Я убежден, что серьезная литература не имеет права вставать в позицию изверившегося индивидуума. Писатель может злиться и гневно отрицать мертвое, негодовать и сомневаться в чем-то. Но он лишен права быть озлобленным на человека. Это противопоказано истине. Как и великие гении вечной мысли, художник обязан исповедовать свое святое и непоколебимое, быть трезвым исследователем сложных и противоречивых явлений жизни, как бы ни были горьки порой его соприкосновения с материалом, как бы ни одолевали его иной раз сомнения.
Я уверен в этом еще и потому, что искусству последних лет стала чужда опасная прямолинейность, гладкая, как отполированная поверхность, вызывающая лишь мысль о безмыслии.

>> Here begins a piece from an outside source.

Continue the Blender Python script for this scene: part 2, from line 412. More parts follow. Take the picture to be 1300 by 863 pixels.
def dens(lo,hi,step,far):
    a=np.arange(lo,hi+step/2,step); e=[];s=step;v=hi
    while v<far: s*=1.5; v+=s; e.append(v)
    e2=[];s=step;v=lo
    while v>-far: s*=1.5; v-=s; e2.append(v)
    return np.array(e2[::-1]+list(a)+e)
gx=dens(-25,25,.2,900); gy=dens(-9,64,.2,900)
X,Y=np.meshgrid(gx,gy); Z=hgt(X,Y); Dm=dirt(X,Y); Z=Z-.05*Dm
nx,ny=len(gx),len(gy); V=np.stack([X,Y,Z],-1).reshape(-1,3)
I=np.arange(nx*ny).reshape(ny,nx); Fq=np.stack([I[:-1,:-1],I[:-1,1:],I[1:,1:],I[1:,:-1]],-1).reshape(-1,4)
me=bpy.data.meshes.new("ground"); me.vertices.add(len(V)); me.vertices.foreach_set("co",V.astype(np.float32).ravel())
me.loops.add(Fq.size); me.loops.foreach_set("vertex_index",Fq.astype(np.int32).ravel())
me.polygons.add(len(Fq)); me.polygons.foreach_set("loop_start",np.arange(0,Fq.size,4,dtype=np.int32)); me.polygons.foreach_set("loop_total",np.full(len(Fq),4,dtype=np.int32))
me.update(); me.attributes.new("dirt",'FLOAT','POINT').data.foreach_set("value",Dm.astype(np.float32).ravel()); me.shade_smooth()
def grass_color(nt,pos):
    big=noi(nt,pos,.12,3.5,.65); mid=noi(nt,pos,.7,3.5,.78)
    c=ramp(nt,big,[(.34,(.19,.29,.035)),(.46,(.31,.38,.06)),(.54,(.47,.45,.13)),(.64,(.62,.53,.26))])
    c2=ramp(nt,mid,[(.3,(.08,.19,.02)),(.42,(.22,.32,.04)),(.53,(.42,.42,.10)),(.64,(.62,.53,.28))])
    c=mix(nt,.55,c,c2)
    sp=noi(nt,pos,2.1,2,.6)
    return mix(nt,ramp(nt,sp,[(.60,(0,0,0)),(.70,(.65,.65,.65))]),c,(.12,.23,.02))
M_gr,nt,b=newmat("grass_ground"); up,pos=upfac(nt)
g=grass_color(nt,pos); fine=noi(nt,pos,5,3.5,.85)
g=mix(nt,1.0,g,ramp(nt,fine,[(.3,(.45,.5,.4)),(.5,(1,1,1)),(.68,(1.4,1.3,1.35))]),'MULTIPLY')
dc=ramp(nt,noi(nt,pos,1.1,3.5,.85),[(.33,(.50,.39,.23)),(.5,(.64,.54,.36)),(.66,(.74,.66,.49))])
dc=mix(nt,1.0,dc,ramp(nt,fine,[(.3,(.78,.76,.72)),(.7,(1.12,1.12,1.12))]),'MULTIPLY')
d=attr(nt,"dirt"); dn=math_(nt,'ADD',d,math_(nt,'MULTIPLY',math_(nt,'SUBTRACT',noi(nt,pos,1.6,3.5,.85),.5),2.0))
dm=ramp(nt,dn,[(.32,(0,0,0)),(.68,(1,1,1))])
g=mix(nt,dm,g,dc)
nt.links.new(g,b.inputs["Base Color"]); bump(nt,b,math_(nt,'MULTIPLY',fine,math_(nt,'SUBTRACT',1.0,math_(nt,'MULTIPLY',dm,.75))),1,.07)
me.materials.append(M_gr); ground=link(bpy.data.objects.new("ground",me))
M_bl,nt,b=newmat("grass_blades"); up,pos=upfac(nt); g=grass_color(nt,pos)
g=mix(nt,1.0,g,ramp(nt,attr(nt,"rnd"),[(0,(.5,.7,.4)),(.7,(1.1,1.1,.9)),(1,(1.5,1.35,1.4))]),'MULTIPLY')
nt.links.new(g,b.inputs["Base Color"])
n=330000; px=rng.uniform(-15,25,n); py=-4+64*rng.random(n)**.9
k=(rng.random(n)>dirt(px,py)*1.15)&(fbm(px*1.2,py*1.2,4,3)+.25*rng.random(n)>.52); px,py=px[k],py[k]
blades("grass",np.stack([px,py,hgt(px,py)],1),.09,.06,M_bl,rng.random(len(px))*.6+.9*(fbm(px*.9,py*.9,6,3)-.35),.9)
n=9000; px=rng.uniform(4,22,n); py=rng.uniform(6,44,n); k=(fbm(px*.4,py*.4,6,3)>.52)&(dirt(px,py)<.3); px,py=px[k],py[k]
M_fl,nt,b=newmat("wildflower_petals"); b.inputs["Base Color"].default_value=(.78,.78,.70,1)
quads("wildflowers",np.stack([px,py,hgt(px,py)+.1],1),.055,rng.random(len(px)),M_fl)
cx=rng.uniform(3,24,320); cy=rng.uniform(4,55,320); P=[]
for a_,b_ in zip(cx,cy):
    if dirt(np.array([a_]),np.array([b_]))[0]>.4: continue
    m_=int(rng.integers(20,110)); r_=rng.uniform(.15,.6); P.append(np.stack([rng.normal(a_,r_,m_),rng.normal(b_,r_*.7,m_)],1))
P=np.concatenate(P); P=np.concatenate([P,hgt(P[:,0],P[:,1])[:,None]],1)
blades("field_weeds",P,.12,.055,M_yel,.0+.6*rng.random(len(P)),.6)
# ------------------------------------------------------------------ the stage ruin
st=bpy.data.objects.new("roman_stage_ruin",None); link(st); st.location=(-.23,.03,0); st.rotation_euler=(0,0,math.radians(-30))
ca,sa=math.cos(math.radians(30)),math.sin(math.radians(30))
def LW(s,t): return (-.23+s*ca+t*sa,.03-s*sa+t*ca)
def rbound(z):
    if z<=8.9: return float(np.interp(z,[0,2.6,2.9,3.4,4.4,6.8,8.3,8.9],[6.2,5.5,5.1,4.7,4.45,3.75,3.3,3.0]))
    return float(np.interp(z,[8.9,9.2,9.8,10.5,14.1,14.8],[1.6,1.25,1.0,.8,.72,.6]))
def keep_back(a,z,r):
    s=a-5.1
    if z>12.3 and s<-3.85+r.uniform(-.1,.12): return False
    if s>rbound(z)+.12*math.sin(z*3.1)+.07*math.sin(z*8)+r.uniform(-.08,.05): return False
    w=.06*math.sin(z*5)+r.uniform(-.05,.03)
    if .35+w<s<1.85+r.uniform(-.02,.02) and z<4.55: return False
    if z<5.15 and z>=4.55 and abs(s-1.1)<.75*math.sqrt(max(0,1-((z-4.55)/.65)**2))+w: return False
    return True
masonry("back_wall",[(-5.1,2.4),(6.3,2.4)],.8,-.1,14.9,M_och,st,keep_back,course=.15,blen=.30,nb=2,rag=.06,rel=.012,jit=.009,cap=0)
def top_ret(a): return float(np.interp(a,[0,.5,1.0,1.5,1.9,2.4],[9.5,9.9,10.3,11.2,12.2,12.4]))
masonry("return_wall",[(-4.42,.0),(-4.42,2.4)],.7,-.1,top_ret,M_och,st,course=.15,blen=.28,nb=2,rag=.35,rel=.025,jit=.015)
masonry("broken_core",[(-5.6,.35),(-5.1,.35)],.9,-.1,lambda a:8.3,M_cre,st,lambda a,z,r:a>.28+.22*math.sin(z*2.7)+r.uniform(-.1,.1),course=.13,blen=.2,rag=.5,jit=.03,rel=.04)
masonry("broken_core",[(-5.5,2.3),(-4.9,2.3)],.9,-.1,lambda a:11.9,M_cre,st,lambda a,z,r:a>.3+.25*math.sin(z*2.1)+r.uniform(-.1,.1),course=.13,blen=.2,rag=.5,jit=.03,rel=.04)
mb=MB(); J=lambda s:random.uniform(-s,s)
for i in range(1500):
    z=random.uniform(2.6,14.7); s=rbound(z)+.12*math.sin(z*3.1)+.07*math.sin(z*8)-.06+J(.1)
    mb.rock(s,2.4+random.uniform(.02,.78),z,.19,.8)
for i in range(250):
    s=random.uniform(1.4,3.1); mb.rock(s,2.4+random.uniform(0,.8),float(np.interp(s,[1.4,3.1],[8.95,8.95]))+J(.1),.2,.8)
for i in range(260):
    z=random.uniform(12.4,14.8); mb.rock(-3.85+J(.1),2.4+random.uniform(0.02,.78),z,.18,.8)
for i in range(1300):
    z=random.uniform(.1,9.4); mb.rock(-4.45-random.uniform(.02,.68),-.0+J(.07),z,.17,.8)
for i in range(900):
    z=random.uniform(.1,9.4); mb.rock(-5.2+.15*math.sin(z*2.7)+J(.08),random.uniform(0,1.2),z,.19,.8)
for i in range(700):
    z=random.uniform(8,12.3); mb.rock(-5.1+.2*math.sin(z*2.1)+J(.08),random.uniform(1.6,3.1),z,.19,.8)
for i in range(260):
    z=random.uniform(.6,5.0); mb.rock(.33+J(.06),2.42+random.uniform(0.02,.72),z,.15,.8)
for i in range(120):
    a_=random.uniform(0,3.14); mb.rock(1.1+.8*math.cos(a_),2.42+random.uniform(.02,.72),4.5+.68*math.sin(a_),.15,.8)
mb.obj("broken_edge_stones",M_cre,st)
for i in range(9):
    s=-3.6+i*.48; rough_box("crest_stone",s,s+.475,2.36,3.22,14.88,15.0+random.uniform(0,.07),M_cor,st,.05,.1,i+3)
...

Человек — вот вечная, никогда не стареющая, никогда не подверженная никаким изменениям и модам тема. И говорить мы должны об этом.
Может ли литература изменить мир? После того, что сказано великими классиками всех эпох о зле, жестокости, зависти, коварстве, прелюбодеянии, предательстве, угнетении человека и т.д., все эти извращения и пороки, казалось бы, должны были полностью исчезнуть с лица земли. Но они не исчезли. Они меняли форму и искусно камуфлировались. В то же время, как бы ни был отвратителен порок, он редко признает себя пороком и всегда готов защищать отвратительную свою сущность, найти оправдание своим поступкам. Почти вся литература критического реализма играла в этом смысле роль предупреждающего знака, но вместе с тем она искала и пути к совершенствованию человеческого общества. Социалистический реализм действителен и активен ради утверждения человеколюбия. Но мы не констатируем факты с холодной беспристрастностью, которая предлагает одну только «позицию» — равнодушие. В потоке жизни мы ищем своего героя, наделенного чувством ответственности.
Художественная литература не может материально изменить мир, но она может изменить отношения людей к собственной жизни и жизни общества. И она как бы постоянно обновляет связь человека с действительностью.
Задача нашей литературы необъятно огромна — художническими средствами воспитывать самую высокую человечность.
Но как? Какие здесь использовать средства? На это ответят сами книги.